Terminal kedua adalah ash Shidiq yang dimaknai 'yang membenarkan kebenaran rasulullah'. Kisah ketika abu bakar 100% yakin dengan kisah isra mi'raj sang nabi. Melakukan perjalanan mekah-palestina hanya semalam, yang di jaman itu belum ada pesawat terbang, jet, atau ojek/onta online. Kabar menggemparkan yang menjadikan banyak orang mukmin meragukan kerasulan Muhammad Ibn Abdullah, sebagian murtad, dan hanya setengah jumlah orang mukmin saat itu yang masih menjaga keimanannya. Ahadzaladzi ba'atsallahu rasula? mereka yang murtad dan keimanannya goyah termakan omongan orang-orang kafir quraishi. Bahasa tegale, 'Nyong yakin sampean rasul, tapi ya aja mblandrangen nemen. Mekah-Palestina kok ya sawengi?'. Tapi juga masih ada yang tetap dalam keimanannya, dan mereka diimami oleh Abu Bakr yang kelak mendapat gelar 'ash shidiq', yang membenarkan kebenaran. Orang-orang dengan keimanan konstan, ajeg, badai atau kabar buruk seperti apapun, allah dan rasulullah tetaplah yang nomor satu dalam hatinya. Huwa anzalas sakinataw fi qulubil mukminin liyazdadu imana ma'a imanihim. Lalu, itu kan dulu. Memangnya kita juga bisa menjadi golongan orang-orang yang membenarkan kebenaran rasul di jaman yang seperti ini?

Terminal ketiga adalah ash Shodiq/shodiqoh. Teman seiman, sefrekuensi, yang dalam hal ini, tak mungkin kita datang di poci maiyah bukan karena (setidaknya) getaran frekuensi yang sama. Karena tak mungkin, frekuensi yang berbeda itu mau membaur berlama-lama bersama. Marojal bahroyna yal taqiyan, baynahuma barzakhu la yabghiyan. Akan selalu ada batas antara dua hal berbeda sekalipun berada dalam satu dimensi. Dan dalam jalan nabi, kita diajarkan bukan hanya untuk berteman, bersaudara sepintas lalu saja. Pertemanan kita adalah ikatan dunia akhirat, tak terbatasi waktu, tak terputus wilayah. Allahumaghfirlana wali-walidayna, wa lil mukminina wal mukminat al ahya'i minhum wal amwat. Meski memang tak bisa kita video call dengan mereka yang sudah di alam kubur. Susah.

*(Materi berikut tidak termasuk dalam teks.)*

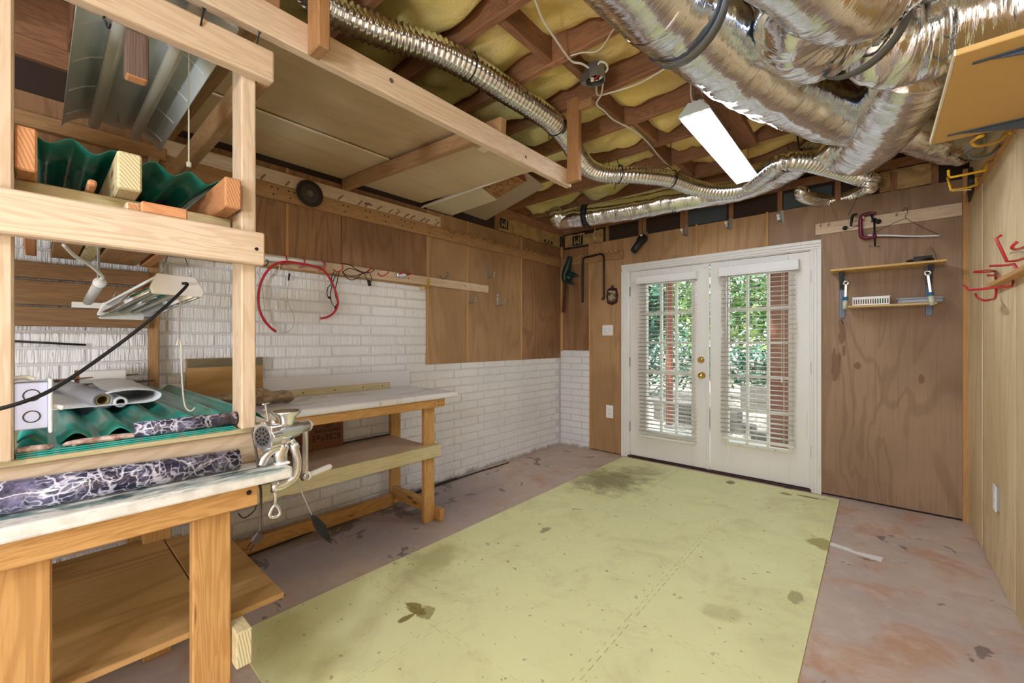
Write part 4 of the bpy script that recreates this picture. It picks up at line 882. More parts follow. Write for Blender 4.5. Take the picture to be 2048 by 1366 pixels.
part('wire', MB().tube([a, (a + b2) / 2 + V((0, .003, 0)), b2, c], .0024, 6, 6), STEEL, pd, smooth=True)
dr = (e - c).normalized(); si = dr.cross(V((1, .2, 0))).normalized(); L = (e - c).length
pts = [(0, -.003), (L * .2, -.012), (L * .45, -.0165), (L * .8, -.009), (L, 0), (L * .8, .009), (L * .45, .0165), (L * .2, .012), (0, .003)]
pb = part('blade', MB().prism(pts, c, dr, si, .003), BLACK, pd)
for k in (-2, -1, 0, 1, 2): part('blade_rib', MB().tube([c + dr * L * .12 + si * k * .002, c + dr * L * .45 + si * k * .0055, c + dr * L * .85 + si * k * .002], .0012, 5, 4), IRON, pb)
one('apron_wire', 'short black wire hook under the apron of the near bench', 'wire', MB().tube([PX(513, 1008, -1.43), PX(508, 1022, -1.43), PX(488, 1036, -1.43), PX(476, 1026, -1.44)], .0018, 6, 5), BLACK, smooth=True)
# ------------------------------------------------------------------ rails on the left wall
WX = XL + .008                               # face of the plywood
def rail(name, label, y0, y1, z0, z1, x1, m_, pegs, holes, cat='rail', ln=.055):
    t = T(name, label, cat, (x1, (y0 + y1) / 2, z0)); rb_ = part('rail_board', B((WX, y0, z0), (x1, y1, z1), la=1, end=1), [m_, WOODE], t, bevel=.003)
    pm = MB().tube([(0, 0, 0), (ln, .004, ln * .25)], .0055, 8); me = mesh('peg', pm, OLDP, (0, 0, 0), True)
    for y, z in pegs: o = link('peg', me, t, V((x1 - .004, y, z)) - V(t.location)); o.rotation_euler.z = R.uniform(-.08, .08)
    hm = mesh('peg_hole', MB().lathe([(.0055, 0), (.0055, .0006), (0, .0006)], (0, 0, 0), (1, 0, 0), 8), SHADOW)
    for y, z in holes: link('peg_hole', hm, rb_, V((x1 - .0001, y, z)) - V(t.location))
    return t
pu = [PX(u, v, -2.86).y for u, v in ((522, 360), (572, 373), (677, 402), (717, 412), (731, 417), (755, 423), (778, 430), (792, 433), (810, 438), (822, 441), (842, 446), (852, 449), (871, 453))]
rail('upper_peg_rail', 'upper pine peg rail on the left wall with the round saw blade', .44, 2.331, 2.250, 2.335, -2.862, WOOD, [(y, 2.256) for y in pu], [(y, 2.30) for y in (1.9, 2.28)])
lo_p = [2.36 + k * (4.12 - 2.36) / 25 + R.uniform(-.012, .012) for k in range(26)]
rail('lower_peg_rail', 'long lower pine peg rail running to the corner of the left wall', .44, 4.20, 2.150, 2.2495, -2.866, OLDP, [(y, 2.232 + R.uniform(-.004, .006)) for y in lo_p], [(y + dy, z) for y in (.98, 1.08, 1.2, 1.45, 1.62, 1.78, 1.93, 2.02, 2.2, 2.45, 2.7, 2.95, 3.2, 3.5, 3.8) for dy, z in ((0, 2.225), (.035, 2.222), (.01, 2.18))])
c = PX(620, 387, -2.845); sw = T('saw_blade', 'round dark circular saw blade hung on the upper peg rail', 'saw blade', c)
pts = []
for k in range(120):
    t = 2 * PI * k / 120; r_ = .091 if k % 2 else .0835; pts.append((r_ * math.cos(t), r_ * math.sin(t)))
bdk = part('blade_disc', MB().prism(pts, c, (0, 1, 0), (0, 0, 1), .0025), plain('tarnished_steel', '#3f3b3a', .42, .75), sw)
part('blade_collar', MB().lathe([(.058, 0), (.058, .001), (.050, .0016), (.040, .0016), (.040, .0006), (.022, .0006)], c + V((.0025, 0, 0)), (1, 0, 0), 40), plain('worn_steel', '#55504d', .38, .8), bdk, smooth=False)
part('blade_hub', MB().lathe([(.022, 0), (.022, .002), (0, .002)], c + V((.0025, 0, 0)), (1, 0, 0), 24), plain('grey_hub', '#77716c', .4, .8), bdk)
part('arbor_peg', MB().tube([c + V((-.02, 0, 0)), c + V((.014, 0, .003))], .0065, 8), OLDP, sw)
hr = rail('hook_rail', 'pale pine hook rail above the white brick on the left wall', .44, 2.933, 1.728, 1.80, -2.868, WOOD, [], [(y, 1.765) for y in (2.0, 2.62)])
part('backing_strip', B((WX - .01, .44, 1.715), (-2.876, 2.24, 1.7285), la=1), OLDP, hr)
RX = -2.868
def bent(name, label, pts, r, m_, cat='hook', sm=4, group=None, extra=None):
    o = one(name, label, cat, MB().tube([PX(*p) if len(p) == 3 else V(p[:3]) for p in pts], r, 8, sm), m_, group, smooth=True); return o
for k, (u, lab) in enumerate(((572, 'red hook holding the tube at the batten'), (608, 'red hook in the middle of the white tube'), (647, 'red hook at the right end of the white tube'))):
    v = 512 + (u - 572) * .155; bent('red_hook', lab, [(u - 10, v + 17, RX), (u - 8, v + 17, RX + .02), (u - 6, v + 16, RX + .045), (u + 1, v + 14, RX + .06), (u + 1, v + 4, RX + .062), (u - 1, v - 2, RX + .05)], .0042, RED)
bent('red_hook', 'red hook at the top of the dark tangled cords', [(667, 539, RX), (672, 543, RX + .02), (677, 543, RX + .05), (685, 538, RX + .06), (684, 528, RX + .055), (680, 527, RX + .05)], .004, RED)
bent('red_hook', 'red hook half hidden right of the dark tangled cords', [(724, 545, RX), (732, 546, RX + .03), (739, 541, RX + .06), (740, 535, RX + .06)], .004, RED)
bent('red_hook', 'plain empty red hook right of the cords on the hook rail', [(756, 546, RX), (759, 551, RX + .025), (766, 552, RX + .045), (776, 546, RX + .06), (777, 541, RX + .06)], .0042, RED)
tl2 = T('spare_tube', 'white fluorescent tube strip held by red hooks on the hook rail', 'tube', (-2.83, 1.0, 1.79))
a, b2 = PX(505, 513, -2.84), PX(645, 528, -2.84)
part('tube', MB().tube([a, b2], .0165, 14), WPLAS, tl2, smooth=True); part('back_strip', MB().bar(a + V((-.02, 0, .016)), b2 + V((-.02, 0, .016)), .012, .010), WHITE, tl2)
part('tube_end', MB().tube([b2, b2 + (b2 - a).normalized() * .016], .0172, 14), STEEL, tl2, smooth=True)
one('red_hose', 'loop of red hose hanging on the hook rail over the brick', 'hose', MB().tube([PX(552, 663, -2.85), PX(540, 654, -2.845), PX(527, 638, -2.84), PX(518, 615, -2.84), PX(517, 590, -2.84), PX(522, 565, -2.84), PX(534, 543, -2.835), PX(550, 529, -2.83), PX(570, 524, -2.825), PX(600, 527, -2.822), PX(628, 533, -2.825), PX(645, 539, -2.83), PX(658, 554, -2.835), PX(668, 575, -2.84), PX(675, 597, -2.84), PX(675, 612, -2.84), PX(667, 626, -2.845), PX(655, 634, -2.85), PX(641, 637, -2.85)], .0075, 10, 5), RED, smooth=True)
wc = T('plug_lead', 'thin white plug cord hanging inside the red hose loop', 'cord', PX(558, 600, -2.86))
part('cord', MB().tube([PX(560, 526, -2.85), PX(558, 540, -2.858), PX(558, 570, -2.86), PX(557, 605, -2.86)], .0026, 6, 5), WIREW, wc, smooth=True); part('plug_body', MB().tube([PX(557, 603, -2.86), PX(558, 613, -2.86)], [.004, .010], 8), WIREW, wc)
for du in (-1.6, 2.2): part('prong', MB().tube([PX(558 + du, 613, -2.86), PX(558 + du, 618, -2.86)], .0016, 5), STEEL, wc)
gw = T('grey_wire', 'thin grey wire loop with a black sleeve inside the red hose', 'wire', PX(580, 600, -2.865))
part('wire', MB().tube([PX(570, 527, -2.85), PX(577, 538, -2.858), PX(579, 560, -2.862), PX(574, 585, -2.862), PX(578, 610, -2.862), PX(587, 630, -2.862), PX(587, 650, -2.862), PX(578, 662, -2.862), PX(563, 667, -2.862), PX(545, 662, -2.862), PX(532, 640, -2.862), PX(528, 605, -2.862), PX(523, 570, -2.862), PX(513, 533, -2.862)], .0016, 6, 5), plain('grey_wire_skin', '#a9a9ab', .5), gw, smooth=True)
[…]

Terminal terakhir adalah shodaqoh. Mengorbankan diri, memberi apa yang kita cinta demi allah dan rasulullah. Tak harus materi, karena ternyata meluangkan waktu untuk berdzikir setelah subuh, atau kapanpun kita mampu, itu juga shodaqoh. Tersenyum pada saudara, juga shodaqoh. Tapi tentu itu tak bisa kita samakan dengan kencleng jumatan yang melewati kita. Mensenyumi kencleng justru akan terasa tempang (Otaknya). Dan apa yang lebih besar dari jual-beli, memberikan apa yang kita cinta untuk allah dan rasulullah? Innallahasy taroo minal mukminina anfusahum wa amwalahum. Kita telah dibeli dengan pembelian yang sangat besar, tidakkah kita berpikir, jika kita ini milik-Nya, mengapa Dia harus membeli sesuatu yang sudah Dia miliki?

Nah, bus poci maiyah hendak berangkat. Kencangkan sabuk pengaman. Siapkan snack, karena ini akan lebih lama dan asyik ketimbang menonton Avenger : Endgame. Insya Allah Bismillahirrohmanirrohiim.